Zudem: Überhöhte Gebühren sind unsozial. Denn eine kinderreiche Familie verursacht mehr Abfall und braucht mehr Wasser und Energie als ein alleinstehender Millionär. Entsprechend höher sind für die Familie die Gebühren.
Alle angefragten Städte stellen in Abrede, ihren Einwohnern zu hohe Tarife und Gebühren zu verrechnen. Die grosszügige Gewinnabschöpfung rechtfertigen sie mit Argumenten wie dem unternehmerischen Risiko, das sie eingehen würden, oder der Nutzung des öffentlichen Grunds. Nur: Monopolbetriebe der Grundversorgung haben kein unternehmerisches Risiko. Jeder Haushalt braucht Wasser und Energie, ist an das Abwassersystem angeschlossen und auf die Kehrichtentsorgung angewiesen.
Der Preisüberwacher sagt, dass Tarife und Gebühren die Kosten decken sollen. Gewinnmargen von über 4 Prozent hält er für überhöht. Kommt er zum Schluss, dass eine Stadt oder Gemeinde zu hohe Gebühren verlangt, empfiehlt er eine Preissenkung. Doch das ist rechtlich nicht bindend.
Zürich: Gebührenerhöhungen vors Volk?
Auch der Hauseigentümerverband und der Gewerbeverband des Kantons Zürich ärgern sich über den steten Anstieg der Gebühren.

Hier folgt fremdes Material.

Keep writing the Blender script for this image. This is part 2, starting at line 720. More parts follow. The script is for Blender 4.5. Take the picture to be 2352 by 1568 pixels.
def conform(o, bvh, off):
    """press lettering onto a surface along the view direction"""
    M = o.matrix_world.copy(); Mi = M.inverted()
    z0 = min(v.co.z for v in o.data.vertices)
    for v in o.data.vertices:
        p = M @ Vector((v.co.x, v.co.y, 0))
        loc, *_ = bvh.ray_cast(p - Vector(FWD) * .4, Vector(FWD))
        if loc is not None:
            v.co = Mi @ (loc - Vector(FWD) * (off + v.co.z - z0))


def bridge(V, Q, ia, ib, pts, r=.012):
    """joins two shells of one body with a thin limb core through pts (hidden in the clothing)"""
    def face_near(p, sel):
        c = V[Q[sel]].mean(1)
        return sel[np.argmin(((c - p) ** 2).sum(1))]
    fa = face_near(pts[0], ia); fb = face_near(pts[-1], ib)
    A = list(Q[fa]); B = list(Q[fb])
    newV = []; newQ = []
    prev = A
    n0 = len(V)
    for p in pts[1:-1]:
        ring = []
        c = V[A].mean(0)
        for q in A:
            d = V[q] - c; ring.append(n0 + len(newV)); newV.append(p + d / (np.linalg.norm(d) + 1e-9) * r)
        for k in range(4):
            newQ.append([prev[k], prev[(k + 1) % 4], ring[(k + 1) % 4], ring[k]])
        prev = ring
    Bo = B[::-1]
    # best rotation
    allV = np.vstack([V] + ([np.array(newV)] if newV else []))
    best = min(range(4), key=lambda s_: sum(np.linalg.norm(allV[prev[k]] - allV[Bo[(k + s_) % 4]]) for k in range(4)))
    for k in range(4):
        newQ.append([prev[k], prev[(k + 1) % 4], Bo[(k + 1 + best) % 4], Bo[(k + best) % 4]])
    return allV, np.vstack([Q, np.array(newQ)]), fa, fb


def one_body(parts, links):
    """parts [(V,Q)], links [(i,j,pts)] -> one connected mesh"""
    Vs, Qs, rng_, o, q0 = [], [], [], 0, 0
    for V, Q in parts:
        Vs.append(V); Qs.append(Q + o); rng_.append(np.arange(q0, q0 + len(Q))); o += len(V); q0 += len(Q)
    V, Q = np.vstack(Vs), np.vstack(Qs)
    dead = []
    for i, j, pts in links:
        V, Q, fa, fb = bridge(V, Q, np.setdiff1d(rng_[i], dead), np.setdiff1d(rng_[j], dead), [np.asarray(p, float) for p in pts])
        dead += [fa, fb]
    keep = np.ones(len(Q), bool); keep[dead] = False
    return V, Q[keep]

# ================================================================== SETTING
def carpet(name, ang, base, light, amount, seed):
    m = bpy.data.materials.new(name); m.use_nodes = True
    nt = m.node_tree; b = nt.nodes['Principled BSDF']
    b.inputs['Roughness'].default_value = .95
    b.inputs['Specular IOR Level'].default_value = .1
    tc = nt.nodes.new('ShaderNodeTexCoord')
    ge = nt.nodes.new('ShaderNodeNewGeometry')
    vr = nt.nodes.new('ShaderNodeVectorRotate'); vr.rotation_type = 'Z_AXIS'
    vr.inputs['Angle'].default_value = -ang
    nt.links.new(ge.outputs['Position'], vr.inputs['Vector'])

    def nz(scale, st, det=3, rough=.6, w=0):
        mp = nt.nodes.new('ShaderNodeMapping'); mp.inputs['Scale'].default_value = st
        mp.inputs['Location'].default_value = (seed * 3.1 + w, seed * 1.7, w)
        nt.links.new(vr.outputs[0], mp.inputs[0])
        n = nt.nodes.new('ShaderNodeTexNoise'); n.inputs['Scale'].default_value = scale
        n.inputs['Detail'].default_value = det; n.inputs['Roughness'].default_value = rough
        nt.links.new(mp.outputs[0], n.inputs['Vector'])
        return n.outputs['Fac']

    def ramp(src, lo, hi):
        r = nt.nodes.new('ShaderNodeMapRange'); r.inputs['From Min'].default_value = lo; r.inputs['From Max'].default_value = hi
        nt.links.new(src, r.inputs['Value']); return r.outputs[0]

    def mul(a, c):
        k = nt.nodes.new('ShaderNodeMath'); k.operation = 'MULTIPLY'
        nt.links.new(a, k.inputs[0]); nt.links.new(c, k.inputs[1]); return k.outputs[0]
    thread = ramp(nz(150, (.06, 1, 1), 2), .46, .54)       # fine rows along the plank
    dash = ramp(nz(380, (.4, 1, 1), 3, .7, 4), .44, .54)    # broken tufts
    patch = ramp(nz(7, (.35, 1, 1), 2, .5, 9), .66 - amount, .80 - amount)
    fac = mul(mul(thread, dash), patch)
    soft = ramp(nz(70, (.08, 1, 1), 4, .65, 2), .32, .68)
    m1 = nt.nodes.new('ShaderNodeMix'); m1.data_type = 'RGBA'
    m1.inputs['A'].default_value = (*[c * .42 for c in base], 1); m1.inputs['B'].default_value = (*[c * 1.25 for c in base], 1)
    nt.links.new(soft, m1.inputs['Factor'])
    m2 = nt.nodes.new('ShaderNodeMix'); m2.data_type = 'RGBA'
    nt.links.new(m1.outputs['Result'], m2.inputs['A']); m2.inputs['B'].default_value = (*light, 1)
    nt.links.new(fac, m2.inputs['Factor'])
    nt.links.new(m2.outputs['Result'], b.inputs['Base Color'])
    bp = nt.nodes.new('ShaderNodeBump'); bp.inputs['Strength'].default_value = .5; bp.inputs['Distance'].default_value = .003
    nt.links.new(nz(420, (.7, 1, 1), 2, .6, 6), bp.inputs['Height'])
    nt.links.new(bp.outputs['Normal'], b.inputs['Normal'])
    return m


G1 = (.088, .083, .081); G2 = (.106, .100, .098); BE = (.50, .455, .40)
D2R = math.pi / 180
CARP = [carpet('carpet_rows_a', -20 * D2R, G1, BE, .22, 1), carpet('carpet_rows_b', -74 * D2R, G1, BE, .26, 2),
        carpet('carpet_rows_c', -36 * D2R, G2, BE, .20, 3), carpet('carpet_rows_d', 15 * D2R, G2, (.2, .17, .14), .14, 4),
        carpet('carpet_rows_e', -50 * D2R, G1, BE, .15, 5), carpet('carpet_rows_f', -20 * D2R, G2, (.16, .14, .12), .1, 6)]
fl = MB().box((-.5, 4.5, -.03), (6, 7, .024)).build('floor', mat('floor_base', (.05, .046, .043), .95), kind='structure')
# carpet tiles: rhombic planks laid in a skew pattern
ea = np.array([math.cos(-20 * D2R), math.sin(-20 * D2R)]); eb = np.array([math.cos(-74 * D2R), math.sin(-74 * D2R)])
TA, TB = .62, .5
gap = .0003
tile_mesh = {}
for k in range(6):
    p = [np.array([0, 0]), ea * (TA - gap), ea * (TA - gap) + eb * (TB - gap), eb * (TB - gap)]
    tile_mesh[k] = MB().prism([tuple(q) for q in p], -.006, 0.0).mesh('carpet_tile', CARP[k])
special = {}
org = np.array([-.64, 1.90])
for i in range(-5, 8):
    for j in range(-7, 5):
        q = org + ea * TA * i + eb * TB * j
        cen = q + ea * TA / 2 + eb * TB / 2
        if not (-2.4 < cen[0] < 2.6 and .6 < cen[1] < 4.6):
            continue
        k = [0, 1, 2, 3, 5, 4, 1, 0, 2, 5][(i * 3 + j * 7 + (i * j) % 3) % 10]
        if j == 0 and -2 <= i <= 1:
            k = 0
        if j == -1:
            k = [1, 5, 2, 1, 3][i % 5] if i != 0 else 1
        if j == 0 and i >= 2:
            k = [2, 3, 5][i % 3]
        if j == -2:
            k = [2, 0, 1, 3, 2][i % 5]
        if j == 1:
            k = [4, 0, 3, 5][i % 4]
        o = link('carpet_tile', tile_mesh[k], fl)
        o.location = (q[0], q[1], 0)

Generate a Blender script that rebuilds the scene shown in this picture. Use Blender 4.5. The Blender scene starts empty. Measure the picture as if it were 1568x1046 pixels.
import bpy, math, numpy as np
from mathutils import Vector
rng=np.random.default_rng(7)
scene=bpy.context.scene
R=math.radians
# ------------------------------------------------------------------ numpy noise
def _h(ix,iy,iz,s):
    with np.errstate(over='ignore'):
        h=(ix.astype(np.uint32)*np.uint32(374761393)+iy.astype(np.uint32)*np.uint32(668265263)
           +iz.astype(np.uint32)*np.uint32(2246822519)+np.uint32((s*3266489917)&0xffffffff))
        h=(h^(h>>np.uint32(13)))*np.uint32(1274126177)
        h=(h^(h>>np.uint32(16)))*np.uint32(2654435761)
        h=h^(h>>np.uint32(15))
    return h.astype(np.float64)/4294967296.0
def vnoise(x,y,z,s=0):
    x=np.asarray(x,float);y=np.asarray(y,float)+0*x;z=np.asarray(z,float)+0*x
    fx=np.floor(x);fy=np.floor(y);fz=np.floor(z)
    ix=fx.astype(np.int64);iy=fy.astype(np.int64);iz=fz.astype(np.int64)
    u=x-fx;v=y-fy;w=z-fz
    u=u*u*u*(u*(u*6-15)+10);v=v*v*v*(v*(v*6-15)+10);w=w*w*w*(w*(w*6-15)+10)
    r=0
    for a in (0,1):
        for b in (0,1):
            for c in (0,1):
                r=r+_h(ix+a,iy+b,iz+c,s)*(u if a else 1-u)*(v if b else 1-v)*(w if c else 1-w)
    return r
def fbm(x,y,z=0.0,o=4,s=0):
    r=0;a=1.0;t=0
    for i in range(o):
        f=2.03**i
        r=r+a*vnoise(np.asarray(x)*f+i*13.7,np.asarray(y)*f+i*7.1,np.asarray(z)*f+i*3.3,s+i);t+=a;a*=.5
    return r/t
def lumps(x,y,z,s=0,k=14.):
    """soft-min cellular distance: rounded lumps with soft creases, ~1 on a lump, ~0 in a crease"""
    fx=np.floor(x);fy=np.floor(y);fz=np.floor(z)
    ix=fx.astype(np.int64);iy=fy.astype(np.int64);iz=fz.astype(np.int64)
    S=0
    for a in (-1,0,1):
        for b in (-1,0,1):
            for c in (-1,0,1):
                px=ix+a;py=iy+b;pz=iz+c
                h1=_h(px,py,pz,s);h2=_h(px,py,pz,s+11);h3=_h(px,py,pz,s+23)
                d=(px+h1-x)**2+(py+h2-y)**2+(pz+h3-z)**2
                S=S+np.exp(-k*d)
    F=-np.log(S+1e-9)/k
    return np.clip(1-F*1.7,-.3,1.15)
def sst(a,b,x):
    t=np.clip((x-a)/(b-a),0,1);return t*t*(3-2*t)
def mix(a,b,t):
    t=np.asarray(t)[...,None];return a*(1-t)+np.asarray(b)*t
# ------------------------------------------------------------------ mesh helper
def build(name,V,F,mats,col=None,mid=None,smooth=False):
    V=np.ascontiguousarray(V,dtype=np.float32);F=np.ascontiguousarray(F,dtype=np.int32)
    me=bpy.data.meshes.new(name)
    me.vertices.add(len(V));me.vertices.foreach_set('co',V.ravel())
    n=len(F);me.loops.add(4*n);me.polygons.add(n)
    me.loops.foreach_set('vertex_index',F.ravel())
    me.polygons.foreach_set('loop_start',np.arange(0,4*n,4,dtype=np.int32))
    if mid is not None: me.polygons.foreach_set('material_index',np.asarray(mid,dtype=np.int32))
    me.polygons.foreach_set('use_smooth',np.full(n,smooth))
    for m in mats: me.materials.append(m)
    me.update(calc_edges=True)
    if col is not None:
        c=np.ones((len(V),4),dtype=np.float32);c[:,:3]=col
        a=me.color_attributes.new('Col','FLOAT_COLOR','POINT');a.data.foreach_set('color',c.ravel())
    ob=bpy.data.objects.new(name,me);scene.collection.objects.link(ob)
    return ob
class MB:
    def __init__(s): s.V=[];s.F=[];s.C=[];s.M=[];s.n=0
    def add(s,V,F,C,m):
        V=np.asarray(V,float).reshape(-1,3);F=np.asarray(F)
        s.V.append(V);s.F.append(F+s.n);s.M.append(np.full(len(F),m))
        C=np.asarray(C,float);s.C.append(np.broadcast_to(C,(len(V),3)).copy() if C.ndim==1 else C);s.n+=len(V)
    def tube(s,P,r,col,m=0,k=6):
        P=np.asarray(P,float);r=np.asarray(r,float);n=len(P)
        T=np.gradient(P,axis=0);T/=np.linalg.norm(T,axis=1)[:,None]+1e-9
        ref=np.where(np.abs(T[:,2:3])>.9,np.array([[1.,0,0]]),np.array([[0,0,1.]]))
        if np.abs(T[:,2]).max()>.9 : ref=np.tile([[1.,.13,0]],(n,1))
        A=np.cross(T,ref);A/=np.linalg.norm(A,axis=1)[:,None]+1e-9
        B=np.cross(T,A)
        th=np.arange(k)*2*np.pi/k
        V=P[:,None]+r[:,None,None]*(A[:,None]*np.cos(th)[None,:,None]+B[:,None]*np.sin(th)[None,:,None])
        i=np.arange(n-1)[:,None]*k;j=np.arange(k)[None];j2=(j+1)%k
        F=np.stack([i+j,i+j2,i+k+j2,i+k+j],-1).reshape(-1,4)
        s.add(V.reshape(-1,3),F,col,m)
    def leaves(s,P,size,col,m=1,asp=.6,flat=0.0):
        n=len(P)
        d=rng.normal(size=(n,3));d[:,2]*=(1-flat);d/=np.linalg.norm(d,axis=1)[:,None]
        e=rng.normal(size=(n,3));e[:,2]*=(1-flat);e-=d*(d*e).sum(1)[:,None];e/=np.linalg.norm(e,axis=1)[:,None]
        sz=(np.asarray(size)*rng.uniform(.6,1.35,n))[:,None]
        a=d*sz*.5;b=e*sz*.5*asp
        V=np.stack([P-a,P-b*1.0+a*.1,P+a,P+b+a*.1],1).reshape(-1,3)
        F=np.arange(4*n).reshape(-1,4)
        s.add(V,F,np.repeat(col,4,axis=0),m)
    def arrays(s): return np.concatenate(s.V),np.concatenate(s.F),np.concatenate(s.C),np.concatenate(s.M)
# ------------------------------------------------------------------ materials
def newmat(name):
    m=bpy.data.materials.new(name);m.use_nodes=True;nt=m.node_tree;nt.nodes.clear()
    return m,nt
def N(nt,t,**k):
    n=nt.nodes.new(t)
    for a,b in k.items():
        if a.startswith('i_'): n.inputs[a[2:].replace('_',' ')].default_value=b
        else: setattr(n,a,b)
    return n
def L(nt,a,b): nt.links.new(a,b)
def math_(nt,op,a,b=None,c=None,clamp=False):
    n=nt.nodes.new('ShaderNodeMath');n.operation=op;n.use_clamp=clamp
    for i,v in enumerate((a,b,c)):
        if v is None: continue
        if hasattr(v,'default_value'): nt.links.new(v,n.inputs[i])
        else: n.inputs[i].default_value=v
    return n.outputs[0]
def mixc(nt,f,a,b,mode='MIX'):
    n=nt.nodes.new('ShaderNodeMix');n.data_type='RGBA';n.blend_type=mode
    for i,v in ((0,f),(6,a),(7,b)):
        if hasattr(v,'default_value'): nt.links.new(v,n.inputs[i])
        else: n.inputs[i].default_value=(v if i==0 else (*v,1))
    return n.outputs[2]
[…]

Sie haben deshalb eine Volksinitiative lanciert, die zum Ziel hat, dass die Stimmbürger bei der Höhe der Gebühren das letzte Wort haben.
Die Gebühren seien im Kanton Zürich innert zehn Jahren um 70 Prozent gestiegen, weil für eine Erhöhung in der Regel ein Beschluss der Regierung oder Verwaltung genügt habe, kritisiert Gewerbeverbands-Geschäftsleiter Thomas Hess. Das Kantonsparlament hat der Initiative bereits zugestimmt. Das Zürcher Stimmvolk entscheidet voraussichtlich im nächsten Frühling.